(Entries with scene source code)
(begin)

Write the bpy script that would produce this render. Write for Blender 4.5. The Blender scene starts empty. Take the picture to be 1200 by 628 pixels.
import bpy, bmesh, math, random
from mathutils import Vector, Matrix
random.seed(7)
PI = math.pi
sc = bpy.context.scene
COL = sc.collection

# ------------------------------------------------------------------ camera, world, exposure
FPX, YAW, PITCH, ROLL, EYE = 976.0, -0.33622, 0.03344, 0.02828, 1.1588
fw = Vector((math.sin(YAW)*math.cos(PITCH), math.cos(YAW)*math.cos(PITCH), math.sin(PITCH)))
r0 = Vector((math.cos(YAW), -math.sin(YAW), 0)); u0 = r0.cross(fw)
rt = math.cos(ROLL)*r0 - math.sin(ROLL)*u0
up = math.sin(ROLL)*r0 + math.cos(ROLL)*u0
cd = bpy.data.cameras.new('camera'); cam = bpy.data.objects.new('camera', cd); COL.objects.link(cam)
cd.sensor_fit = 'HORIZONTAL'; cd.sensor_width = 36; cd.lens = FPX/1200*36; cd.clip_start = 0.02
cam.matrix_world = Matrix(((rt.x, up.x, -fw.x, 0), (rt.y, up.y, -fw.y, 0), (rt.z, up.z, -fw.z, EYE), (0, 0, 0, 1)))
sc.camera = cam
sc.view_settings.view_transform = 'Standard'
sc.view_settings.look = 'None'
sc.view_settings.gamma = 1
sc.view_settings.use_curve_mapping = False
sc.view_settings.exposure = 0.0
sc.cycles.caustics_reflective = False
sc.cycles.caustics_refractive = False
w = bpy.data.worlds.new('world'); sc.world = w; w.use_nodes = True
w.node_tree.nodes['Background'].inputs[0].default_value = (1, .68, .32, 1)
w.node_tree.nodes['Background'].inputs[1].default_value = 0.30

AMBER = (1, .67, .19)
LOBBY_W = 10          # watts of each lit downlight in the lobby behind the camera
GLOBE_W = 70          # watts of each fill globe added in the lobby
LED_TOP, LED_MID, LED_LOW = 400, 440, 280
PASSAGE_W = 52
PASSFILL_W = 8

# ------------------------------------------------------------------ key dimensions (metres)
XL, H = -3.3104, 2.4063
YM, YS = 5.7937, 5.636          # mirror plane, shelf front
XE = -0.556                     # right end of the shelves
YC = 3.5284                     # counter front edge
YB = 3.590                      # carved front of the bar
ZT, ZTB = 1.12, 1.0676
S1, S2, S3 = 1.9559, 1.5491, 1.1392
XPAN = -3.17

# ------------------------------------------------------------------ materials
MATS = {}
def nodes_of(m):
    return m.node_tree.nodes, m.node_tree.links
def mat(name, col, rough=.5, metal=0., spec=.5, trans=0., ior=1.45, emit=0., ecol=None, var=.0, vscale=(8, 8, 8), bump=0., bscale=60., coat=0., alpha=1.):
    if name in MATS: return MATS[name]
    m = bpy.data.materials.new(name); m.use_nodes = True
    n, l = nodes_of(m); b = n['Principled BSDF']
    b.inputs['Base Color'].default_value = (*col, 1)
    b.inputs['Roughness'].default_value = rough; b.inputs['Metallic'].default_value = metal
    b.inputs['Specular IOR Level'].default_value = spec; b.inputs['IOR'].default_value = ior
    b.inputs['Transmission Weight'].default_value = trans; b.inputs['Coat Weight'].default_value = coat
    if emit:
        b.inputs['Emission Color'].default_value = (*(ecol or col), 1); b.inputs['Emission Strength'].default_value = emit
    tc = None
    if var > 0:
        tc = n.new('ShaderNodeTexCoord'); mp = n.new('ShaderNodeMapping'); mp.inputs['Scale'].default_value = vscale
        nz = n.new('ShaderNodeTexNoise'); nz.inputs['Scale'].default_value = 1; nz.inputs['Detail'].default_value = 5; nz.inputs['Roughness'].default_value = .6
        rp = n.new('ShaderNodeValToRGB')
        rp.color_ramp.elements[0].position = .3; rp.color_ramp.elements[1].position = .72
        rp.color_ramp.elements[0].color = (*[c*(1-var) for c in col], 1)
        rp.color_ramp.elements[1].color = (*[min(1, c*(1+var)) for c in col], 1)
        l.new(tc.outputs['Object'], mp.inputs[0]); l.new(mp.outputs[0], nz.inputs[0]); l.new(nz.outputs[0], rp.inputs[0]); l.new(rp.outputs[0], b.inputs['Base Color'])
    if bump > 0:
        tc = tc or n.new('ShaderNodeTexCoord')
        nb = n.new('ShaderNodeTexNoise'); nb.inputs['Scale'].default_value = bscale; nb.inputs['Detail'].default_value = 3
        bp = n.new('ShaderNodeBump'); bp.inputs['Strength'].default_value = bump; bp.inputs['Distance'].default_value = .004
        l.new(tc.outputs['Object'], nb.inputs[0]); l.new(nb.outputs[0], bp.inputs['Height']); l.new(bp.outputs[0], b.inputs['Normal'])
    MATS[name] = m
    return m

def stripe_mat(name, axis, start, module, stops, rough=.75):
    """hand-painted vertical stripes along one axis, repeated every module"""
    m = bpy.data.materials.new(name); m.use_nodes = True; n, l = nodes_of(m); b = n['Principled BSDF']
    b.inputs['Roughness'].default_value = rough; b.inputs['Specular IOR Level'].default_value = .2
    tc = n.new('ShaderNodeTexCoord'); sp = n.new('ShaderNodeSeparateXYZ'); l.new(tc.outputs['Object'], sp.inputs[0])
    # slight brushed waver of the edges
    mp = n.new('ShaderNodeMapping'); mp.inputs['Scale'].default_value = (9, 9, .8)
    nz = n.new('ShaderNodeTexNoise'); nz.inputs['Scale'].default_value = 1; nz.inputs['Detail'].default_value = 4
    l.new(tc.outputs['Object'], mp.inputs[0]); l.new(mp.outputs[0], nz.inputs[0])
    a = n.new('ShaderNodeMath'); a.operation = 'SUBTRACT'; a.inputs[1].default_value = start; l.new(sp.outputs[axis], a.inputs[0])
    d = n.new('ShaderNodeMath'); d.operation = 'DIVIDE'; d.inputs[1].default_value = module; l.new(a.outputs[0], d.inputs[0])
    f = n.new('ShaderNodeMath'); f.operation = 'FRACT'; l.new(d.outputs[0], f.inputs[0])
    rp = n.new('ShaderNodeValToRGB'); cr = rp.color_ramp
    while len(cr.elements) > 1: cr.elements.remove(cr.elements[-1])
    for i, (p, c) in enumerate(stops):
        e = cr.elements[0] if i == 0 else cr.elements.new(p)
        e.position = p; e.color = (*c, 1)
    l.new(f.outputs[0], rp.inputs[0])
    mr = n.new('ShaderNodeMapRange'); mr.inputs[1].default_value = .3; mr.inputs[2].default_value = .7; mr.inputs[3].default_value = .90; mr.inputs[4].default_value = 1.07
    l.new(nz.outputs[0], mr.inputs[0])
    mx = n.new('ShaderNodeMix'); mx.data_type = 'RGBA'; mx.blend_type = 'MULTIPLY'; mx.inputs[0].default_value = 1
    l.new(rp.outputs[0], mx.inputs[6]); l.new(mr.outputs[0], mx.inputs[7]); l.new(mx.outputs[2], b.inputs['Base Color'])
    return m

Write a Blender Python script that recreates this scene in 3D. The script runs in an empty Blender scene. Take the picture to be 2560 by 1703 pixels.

(end)

Requirement:
Restate each record exactly as written.

Solved problem:
Write the bpy script that would produce this render. Write for Blender 4.5. The Blender scene starts empty. Take the picture to be 1200 by 628 pixels.
import bpy, bmesh, math, random
from mathutils import Vector, Matrix
random.seed(7)
PI = math.pi
sc = bpy.context.scene
COL = sc.collection

# ------------------------------------------------------------------ camera, world, exposure
FPX, YAW, PITCH, ROLL, EYE = 976.0, -0.33622, 0.03344, 0.02828, 1.1588
fw = Vector((math.sin(YAW)*math.cos(PITCH), math.cos(YAW)*math.cos(PITCH), math.sin(PITCH)))
r0 = Vector((math.cos(YAW), -math.sin(YAW), 0)); u0 = r0.cross(fw)
rt = math.cos(ROLL)*r0 - math.sin(ROLL)*u0
up = math.sin(ROLL)*r0 + math.cos(ROLL)*u0
cd = bpy.data.cameras.new('camera'); cam = bpy.data.objects.new('camera', cd); COL.objects.link(cam)
cd.sensor_fit = 'HORIZONTAL'; cd.sensor_width = 36; cd.lens = FPX/1200*36; cd.clip_start = 0.02
cam.matrix_world = Matrix(((rt.x, up.x, -fw.x, 0), (rt.y, up.y, -fw.y, 0), (rt.z, up.z, -fw.z, EYE), (0, 0, 0, 1)))
sc.camera = cam
sc.view_settings.view_transform = 'Standard'
sc.view_settings.look = 'None'
sc.view_settings.gamma = 1
sc.view_settings.use_curve_mapping = False
sc.view_settings.exposure = 0.0
sc.cycles.caustics_reflective = False
sc.cycles.caustics_refractive = False
w = bpy.data.worlds.new('world'); sc.world = w; w.use_nodes = True
w.node_tree.nodes['Background'].inputs[0].default_value = (1, .68, .32, 1)
w.node_tree.nodes['Background'].inputs[1].default_value = 0.30

AMBER = (1, .67, .19)
LOBBY_W = 10          # watts of each lit downlight in the lobby behind the camera
GLOBE_W = 70          # watts of each fill globe added in the lobby
LED_TOP, LED_MID, LED_LOW = 400, 440, 280
PASSAGE_W = 52
PASSFILL_W = 8

# ------------------------------------------------------------------ key dimensions (metres)
XL, H = -3.3104, 2.4063
YM, YS = 5.7937, 5.636          # mirror plane, shelf front
XE = -0.556                     # right end of the shelves
YC = 3.5284                     # counter front edge
YB = 3.590                      # carved front of the bar
ZT, ZTB = 1.12, 1.0676
S1, S2, S3 = 1.9559, 1.5491, 1.1392
XPAN = -3.17

# ------------------------------------------------------------------ materials
MATS = {}
def nodes_of(m):
    return m.node_tree.nodes, m.node_tree.links
def mat(name, col, rough=.5, metal=0., spec=.5, trans=0., ior=1.45, emit=0., ecol=None, var=.0, vscale=(8, 8, 8), bump=0., bscale=60., coat=0., alpha=1.):
    if name in MATS: return MATS[name]
    m = bpy.data.materials.new(name); m.use_nodes = True
    n, l = nodes_of(m); b = n['Principled BSDF']
    b.inputs['Base Color'].default_value = (*col, 1)
    b.inputs['Roughness'].default_value = rough; b.inputs['Metallic'].default_value = metal
    b.inputs['Specular IOR Level'].default_value = spec; b.inputs['IOR'].default_value = ior
    b.inputs['Transmission Weight'].default_value = trans; b.inputs['Coat Weight'].default_value = coat
    if emit:
        b.inputs['Emission Color'].default_value = (*(ecol or col), 1); b.inputs['Emission Strength'].default_value = emit
    tc = None
    if var > 0:
        tc = n.new('ShaderNodeTexCoord'); mp = n.new('ShaderNodeMapping'); mp.inputs['Scale'].default_value = vscale
        nz = n.new('ShaderNodeTexNoise'); nz.inputs['Scale'].default_value = 1; nz.inputs['Detail'].default_value = 5; nz.inputs['Roughness'].default_value = .6
        rp = n.new('ShaderNodeValToRGB')
        rp.color_ramp.elements[0].position = .3; rp.color_ramp.elements[1].position = .72
        rp.color_ramp.elements[0].color = (*[c*(1-var) for c in col], 1)
        rp.color_ramp.elements[1].color = (*[min(1, c*(1+var)) for c in col], 1)
        l.new(tc.outputs['Object'], mp.inputs[0]); l.new(mp.outputs[0], nz.inputs[0]); l.new(nz.outputs[0], rp.inputs[0]); l.new(rp.outputs[0], b.inputs['Base Color'])
    if bump > 0:
        tc = tc or n.new('ShaderNodeTexCoord')
        nb = n.new('ShaderNodeTexNoise'); nb.inputs['Scale'].default_value = bscale; nb.inputs['Detail'].default_value = 3
        bp = n.new('ShaderNodeBump'); bp.inputs['Strength'].default_value = bump; bp.inputs['Distance'].default_value = .004
        l.new(tc.outputs['Object'], nb.inputs[0]); l.new(nb.outputs[0], bp.inputs['Height']); l.new(bp.outputs[0], b.inputs['Normal'])
    MATS[name] = m
    return m

def stripe_mat(name, axis, start, module, stops, rough=.75):
    """hand-painted vertical stripes along one axis, repeated every module"""
    m = bpy.data.materials.new(name); m.use_nodes = True; n, l = nodes_of(m); b = n['Principled BSDF']
    b.inputs['Roughness'].default_value = rough; b.inputs['Specular IOR Level'].default_value = .2
    tc = n.new('ShaderNodeTexCoord'); sp = n.new('ShaderNodeSeparateXYZ'); l.new(tc.outputs['Object'], sp.inputs[0])
    # slight brushed waver of the edges
    mp = n.new('ShaderNodeMapping'); mp.inputs['Scale'].default_value = (9, 9, .8)
    nz = n.new('ShaderNodeTexNoise'); nz.inputs['Scale'].default_value = 1; nz.inputs['Detail'].default_value = 4
    l.new(tc.outputs['Object'], mp.inputs[0]); l.new(mp.outputs[0], nz.inputs[0])
    a = n.new('ShaderNodeMath'); a.operation = 'SUBTRACT'; a.inputs[1].default_value = start; l.new(sp.outputs[axis], a.inputs[0])
    d = n.new('ShaderNodeMath'); d.operation = 'DIVIDE'; d.inputs[1].default_value = module; l.new(a.outputs[0], d.inputs[0])
    f = n.new('ShaderNodeMath'); f.operation = 'FRACT'; l.new(d.outputs[0], f.inputs[0])
    rp = n.new('ShaderNodeValToRGB'); cr = rp.color_ramp
    while len(cr.elements) > 1: cr.elements.remove(cr.elements[-1])
    for i, (p, c) in enumerate(stops):
        e = cr.elements[0] if i == 0 else cr.elements.new(p)
        e.position = p; e.color = (*c, 1)
    l.new(f.outputs[0], rp.inputs[0])
    mr = n.new('ShaderNodeMapRange'); mr.inputs[1].default_value = .3; mr.inputs[2].default_value = .7; mr.inputs[3].default_value = .90; mr.inputs[4].default_value = 1.07
    l.new(nz.outputs[0], mr.inputs[0])
    mx = n.new('ShaderNodeMix'); mx.data_type = 'RGBA'; mx.blend_type = 'MULTIPLY'; mx.inputs[0].default_value = 1
    l.new(rp.outputs[0], mx.inputs[6]); l.new(mr.outputs[0], mx.inputs[7]); l.new(mx.outputs[2], b.inputs['Base Color'])
    return m

Write a Blender Python script that recreates this scene in 3D. The script runs in an empty Blender scene. Take the picture to be 2560 by 1703 pixels.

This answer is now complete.